Former US President Bill Clinton said on Friday North Korea must not be allowed to develop or sell nuclear weapons, but said a deal to defuse a nuclear crisis involving the isolated nation may be just months away.
Clinton, whose administration negotiated the 1994 Agreed Framework deal with North Korea, said he thought it posed a danger not because it was likely to attack its neighbours but because it might develop and sell nuclear weapons.
"I personally believe it's very important for us to offer them a comprehensive deal," Clinton said via a video link from his home in New York.
"I also believe frankly we have to be prepared if we fail, to do whatever we have to do to stop them from developing more nuclear weapons and being able to sell it," Clinton told a forum held in Tokyo by CLSA, a unit of French bank Credit Agricole.
"I think it's very, very dangerous. Not because I think Kim Jong-il really wants to drop a bomb on South Korea or Japan but because any country that poor that's got something worth as much as nuclear materials, nuclear weapons, long-range missiles are worth to the wrong kind of people in the world, can be a powerful source of disintegration," Clinton said.
"But I think a deal can be made and frankly I'll be surprised if you don't see another one made in the next few months," he added.
Six-country talks in Beijing in February - involving the two Koreas, Japan, China, the United States and Russia - agreed to establish working groups to hammer out details of how to end the nuclear crisis.

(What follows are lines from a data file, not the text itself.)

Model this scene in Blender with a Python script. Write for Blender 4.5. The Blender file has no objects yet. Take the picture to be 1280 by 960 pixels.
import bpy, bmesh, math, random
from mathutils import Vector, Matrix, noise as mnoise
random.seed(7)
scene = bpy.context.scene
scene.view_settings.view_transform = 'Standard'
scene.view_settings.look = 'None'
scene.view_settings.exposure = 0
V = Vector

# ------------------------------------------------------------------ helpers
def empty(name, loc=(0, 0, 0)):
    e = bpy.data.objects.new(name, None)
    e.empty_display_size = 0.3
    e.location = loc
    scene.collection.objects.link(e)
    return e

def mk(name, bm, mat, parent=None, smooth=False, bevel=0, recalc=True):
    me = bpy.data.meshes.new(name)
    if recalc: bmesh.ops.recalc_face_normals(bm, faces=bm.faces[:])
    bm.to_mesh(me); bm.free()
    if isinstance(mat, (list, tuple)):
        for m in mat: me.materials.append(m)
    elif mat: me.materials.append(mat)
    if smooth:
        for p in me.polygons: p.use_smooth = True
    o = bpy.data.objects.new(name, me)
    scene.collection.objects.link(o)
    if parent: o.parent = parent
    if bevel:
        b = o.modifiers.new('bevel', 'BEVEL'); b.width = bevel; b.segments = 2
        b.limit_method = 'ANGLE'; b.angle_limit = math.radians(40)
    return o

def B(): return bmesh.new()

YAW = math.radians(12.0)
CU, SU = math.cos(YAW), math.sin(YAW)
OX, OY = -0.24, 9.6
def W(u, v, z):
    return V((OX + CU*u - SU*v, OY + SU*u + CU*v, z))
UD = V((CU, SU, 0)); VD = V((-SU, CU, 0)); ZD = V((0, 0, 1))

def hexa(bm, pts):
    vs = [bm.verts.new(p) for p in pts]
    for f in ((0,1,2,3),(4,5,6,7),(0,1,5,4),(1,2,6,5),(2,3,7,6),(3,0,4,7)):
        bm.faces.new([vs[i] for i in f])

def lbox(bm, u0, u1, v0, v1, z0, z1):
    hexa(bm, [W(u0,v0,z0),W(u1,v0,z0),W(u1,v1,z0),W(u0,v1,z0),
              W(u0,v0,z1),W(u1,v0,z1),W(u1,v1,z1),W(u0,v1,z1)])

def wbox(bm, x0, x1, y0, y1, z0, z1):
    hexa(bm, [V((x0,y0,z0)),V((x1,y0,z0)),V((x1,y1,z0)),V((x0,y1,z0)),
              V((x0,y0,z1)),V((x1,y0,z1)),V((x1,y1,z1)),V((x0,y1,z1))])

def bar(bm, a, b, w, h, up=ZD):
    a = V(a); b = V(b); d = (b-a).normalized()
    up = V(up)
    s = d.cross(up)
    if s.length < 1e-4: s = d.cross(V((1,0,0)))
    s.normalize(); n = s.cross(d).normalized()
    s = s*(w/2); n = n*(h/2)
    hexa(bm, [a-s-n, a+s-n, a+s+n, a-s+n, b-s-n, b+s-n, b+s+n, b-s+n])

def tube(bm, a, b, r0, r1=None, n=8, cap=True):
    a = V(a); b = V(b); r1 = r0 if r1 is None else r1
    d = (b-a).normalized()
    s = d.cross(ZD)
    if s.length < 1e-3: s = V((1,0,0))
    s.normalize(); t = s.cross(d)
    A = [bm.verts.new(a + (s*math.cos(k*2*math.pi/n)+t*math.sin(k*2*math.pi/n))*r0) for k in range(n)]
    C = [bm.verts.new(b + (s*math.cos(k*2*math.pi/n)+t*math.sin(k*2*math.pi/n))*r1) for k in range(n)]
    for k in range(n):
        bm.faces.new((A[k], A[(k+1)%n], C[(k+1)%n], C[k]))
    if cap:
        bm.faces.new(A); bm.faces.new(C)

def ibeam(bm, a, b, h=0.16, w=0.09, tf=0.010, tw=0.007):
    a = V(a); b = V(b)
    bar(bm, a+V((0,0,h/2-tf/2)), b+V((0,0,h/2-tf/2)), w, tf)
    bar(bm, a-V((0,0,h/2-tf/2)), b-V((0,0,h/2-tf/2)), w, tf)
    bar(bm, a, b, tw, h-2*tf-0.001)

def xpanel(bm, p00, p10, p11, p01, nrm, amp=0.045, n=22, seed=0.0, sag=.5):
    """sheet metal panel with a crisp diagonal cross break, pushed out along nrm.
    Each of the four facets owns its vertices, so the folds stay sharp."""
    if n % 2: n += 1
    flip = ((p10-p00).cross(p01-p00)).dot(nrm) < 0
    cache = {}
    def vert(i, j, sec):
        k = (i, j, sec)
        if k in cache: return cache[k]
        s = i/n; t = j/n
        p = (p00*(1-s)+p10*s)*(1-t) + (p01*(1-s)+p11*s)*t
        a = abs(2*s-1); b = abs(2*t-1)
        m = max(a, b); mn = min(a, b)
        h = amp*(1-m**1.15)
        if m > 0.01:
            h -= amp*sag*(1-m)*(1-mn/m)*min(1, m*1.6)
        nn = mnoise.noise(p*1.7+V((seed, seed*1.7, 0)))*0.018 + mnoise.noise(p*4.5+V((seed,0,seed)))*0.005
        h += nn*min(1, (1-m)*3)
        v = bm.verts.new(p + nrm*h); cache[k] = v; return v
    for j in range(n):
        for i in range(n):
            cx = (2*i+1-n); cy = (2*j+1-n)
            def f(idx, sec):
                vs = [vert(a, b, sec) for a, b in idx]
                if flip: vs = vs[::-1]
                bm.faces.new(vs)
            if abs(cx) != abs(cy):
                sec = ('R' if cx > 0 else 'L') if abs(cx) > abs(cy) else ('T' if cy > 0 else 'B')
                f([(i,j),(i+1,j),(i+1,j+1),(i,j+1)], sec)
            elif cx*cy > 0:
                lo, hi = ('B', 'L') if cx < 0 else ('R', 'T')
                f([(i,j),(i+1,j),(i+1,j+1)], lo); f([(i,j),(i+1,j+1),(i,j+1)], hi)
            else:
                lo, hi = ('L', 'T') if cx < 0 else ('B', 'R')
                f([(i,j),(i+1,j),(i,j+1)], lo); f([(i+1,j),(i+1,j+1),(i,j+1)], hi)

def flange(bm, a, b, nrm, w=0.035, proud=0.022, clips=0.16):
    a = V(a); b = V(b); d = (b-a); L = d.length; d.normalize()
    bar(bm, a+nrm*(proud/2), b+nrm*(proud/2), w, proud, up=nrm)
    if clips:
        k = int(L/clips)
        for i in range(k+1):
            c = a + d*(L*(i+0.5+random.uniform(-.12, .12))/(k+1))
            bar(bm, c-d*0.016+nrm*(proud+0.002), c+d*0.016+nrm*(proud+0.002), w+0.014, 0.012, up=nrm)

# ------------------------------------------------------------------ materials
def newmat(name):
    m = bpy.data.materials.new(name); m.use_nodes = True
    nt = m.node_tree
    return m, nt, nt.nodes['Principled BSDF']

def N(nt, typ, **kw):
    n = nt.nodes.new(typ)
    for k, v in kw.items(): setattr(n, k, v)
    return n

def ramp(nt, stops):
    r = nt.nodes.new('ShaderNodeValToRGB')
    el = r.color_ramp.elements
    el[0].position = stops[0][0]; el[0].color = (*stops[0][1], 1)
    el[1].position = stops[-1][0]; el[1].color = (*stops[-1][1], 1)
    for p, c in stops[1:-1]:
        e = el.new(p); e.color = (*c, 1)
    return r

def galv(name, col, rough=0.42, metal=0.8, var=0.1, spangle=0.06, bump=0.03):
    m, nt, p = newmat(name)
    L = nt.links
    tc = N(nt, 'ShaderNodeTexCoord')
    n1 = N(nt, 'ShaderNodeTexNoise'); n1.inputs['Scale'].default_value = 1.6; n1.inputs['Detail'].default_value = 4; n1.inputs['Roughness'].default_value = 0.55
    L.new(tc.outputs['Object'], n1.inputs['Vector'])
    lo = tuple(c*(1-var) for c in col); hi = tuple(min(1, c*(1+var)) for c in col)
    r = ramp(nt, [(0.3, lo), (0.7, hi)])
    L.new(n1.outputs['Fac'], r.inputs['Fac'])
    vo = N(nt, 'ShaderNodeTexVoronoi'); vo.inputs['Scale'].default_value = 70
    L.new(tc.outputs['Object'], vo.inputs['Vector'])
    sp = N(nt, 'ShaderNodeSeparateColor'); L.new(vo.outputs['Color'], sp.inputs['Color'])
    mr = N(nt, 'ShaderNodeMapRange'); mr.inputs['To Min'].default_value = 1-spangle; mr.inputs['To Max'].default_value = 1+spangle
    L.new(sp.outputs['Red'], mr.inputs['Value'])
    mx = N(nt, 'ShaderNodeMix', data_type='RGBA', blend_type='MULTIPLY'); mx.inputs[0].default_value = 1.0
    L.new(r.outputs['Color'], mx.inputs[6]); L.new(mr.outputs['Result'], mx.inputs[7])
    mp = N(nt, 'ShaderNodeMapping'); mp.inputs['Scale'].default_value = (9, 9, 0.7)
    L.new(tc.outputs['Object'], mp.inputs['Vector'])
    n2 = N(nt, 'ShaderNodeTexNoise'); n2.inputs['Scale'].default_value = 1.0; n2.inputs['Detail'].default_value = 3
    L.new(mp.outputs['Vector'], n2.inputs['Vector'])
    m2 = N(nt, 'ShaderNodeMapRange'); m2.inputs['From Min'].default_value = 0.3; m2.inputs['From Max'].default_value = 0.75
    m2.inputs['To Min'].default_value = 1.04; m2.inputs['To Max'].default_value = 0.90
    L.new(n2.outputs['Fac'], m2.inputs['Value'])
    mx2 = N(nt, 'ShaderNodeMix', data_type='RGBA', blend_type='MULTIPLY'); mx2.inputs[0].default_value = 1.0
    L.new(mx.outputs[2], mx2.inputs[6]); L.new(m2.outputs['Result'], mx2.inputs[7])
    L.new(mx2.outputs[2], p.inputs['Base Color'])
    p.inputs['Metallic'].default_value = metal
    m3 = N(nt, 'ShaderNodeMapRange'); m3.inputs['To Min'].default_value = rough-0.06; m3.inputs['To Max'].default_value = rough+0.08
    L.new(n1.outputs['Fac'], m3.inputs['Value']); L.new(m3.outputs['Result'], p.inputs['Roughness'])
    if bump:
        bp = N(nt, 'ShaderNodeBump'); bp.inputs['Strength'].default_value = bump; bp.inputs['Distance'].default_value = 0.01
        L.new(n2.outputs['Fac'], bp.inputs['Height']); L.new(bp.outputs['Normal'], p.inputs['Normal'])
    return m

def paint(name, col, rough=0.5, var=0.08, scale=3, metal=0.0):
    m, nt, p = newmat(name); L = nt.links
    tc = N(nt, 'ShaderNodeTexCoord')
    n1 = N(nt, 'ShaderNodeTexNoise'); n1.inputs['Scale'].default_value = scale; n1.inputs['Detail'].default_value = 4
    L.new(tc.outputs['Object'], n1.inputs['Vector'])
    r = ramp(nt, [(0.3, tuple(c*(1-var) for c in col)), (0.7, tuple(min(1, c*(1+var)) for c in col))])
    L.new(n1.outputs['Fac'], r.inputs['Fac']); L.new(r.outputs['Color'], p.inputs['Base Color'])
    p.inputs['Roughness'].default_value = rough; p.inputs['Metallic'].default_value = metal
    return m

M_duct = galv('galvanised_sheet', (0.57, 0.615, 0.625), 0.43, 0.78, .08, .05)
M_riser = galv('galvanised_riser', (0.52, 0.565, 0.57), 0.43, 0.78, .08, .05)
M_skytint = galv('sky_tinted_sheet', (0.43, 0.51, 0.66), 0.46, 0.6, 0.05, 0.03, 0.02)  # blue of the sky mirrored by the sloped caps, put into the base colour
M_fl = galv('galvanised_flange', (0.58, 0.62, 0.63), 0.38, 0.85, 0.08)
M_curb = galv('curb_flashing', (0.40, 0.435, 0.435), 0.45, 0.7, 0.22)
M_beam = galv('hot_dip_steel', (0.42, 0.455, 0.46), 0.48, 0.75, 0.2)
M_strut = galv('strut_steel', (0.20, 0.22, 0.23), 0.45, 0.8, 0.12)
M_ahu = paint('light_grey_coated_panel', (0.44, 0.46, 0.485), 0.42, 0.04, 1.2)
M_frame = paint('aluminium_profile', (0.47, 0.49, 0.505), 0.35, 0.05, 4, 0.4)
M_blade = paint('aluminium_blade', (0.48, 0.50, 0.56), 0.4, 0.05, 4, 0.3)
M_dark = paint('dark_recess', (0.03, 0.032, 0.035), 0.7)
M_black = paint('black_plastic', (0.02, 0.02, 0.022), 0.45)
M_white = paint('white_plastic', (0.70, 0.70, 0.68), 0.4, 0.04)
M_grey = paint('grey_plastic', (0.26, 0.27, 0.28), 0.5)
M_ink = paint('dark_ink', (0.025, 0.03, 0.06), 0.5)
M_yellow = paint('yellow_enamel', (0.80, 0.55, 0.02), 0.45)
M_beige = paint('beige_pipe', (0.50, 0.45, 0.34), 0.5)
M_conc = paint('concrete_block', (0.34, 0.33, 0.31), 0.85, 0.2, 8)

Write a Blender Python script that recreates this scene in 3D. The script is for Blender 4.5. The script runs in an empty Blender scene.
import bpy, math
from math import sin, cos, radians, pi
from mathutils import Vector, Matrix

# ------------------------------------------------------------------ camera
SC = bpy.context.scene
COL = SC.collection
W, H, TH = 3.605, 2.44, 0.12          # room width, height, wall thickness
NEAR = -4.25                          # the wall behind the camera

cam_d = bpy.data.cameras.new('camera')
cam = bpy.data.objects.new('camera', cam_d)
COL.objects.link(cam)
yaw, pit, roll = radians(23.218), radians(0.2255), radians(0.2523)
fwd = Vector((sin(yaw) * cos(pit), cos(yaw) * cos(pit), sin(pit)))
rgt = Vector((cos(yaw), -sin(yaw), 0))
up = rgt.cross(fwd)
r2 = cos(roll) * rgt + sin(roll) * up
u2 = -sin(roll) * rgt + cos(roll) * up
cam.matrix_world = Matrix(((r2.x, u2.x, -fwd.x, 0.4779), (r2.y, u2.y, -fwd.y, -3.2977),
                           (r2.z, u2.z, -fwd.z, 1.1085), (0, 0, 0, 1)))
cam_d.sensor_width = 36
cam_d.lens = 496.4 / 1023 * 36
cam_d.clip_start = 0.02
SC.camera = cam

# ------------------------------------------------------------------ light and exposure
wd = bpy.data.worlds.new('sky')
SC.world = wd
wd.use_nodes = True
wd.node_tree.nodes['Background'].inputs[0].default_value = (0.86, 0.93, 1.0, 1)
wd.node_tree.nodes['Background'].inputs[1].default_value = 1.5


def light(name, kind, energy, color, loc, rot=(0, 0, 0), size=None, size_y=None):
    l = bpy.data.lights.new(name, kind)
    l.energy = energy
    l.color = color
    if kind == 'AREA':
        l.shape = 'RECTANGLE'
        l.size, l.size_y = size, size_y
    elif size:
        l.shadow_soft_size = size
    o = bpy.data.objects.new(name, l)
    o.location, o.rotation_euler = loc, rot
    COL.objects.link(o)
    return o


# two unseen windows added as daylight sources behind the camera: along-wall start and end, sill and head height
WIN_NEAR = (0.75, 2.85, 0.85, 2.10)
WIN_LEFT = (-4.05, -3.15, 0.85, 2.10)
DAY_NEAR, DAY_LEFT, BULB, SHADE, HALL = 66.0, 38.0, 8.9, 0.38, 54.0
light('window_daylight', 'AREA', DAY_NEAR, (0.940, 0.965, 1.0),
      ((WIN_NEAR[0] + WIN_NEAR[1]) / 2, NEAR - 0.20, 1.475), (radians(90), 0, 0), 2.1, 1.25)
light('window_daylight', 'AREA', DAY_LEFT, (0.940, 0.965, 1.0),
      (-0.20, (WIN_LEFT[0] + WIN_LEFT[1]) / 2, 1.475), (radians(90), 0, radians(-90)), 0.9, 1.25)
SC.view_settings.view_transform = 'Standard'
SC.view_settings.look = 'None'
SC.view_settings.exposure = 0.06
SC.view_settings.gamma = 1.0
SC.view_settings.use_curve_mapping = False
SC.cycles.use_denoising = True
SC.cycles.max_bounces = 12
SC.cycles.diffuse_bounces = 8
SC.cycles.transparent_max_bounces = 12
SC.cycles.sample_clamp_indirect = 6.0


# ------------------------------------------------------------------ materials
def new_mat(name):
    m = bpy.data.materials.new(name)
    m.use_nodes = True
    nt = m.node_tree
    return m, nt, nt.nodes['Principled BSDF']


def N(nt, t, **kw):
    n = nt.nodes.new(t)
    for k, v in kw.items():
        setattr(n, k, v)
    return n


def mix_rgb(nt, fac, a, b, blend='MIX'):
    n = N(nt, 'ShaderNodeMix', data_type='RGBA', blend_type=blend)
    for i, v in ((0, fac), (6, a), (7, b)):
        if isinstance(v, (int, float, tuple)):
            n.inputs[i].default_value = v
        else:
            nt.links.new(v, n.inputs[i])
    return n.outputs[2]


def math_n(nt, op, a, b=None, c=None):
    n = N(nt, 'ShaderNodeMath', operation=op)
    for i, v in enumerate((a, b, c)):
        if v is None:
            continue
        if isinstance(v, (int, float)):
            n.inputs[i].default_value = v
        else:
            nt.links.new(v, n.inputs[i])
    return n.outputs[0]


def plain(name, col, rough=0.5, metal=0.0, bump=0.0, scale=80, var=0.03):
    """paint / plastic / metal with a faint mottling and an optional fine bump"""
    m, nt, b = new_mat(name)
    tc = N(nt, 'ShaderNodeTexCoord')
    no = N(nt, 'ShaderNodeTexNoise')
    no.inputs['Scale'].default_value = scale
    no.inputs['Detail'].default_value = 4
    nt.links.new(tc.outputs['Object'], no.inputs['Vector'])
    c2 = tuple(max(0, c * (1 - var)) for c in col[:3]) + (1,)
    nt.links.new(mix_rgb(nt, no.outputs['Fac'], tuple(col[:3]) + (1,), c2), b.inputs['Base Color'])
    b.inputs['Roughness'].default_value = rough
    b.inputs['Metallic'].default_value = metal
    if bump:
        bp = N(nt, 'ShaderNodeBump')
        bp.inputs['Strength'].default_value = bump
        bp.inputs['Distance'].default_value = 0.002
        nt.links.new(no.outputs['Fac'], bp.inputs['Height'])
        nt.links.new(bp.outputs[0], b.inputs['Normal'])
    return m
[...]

The crisis erupted in October 2002 when US officials said North Korea had admitted to pursuing a clandestine weapons programme in violation of the 1994 Agreed Framework. Under that accord, North Korea had promised to freeze its nuclear programme in return for two light-water reactors for power generation and oil shipments. The oil shipments have since been cut off, and the United States and its key Asian and European allies in the Korean Peninsula Energy Development Organisation said last November that they were suspending the North Korean nuclear power project for one year.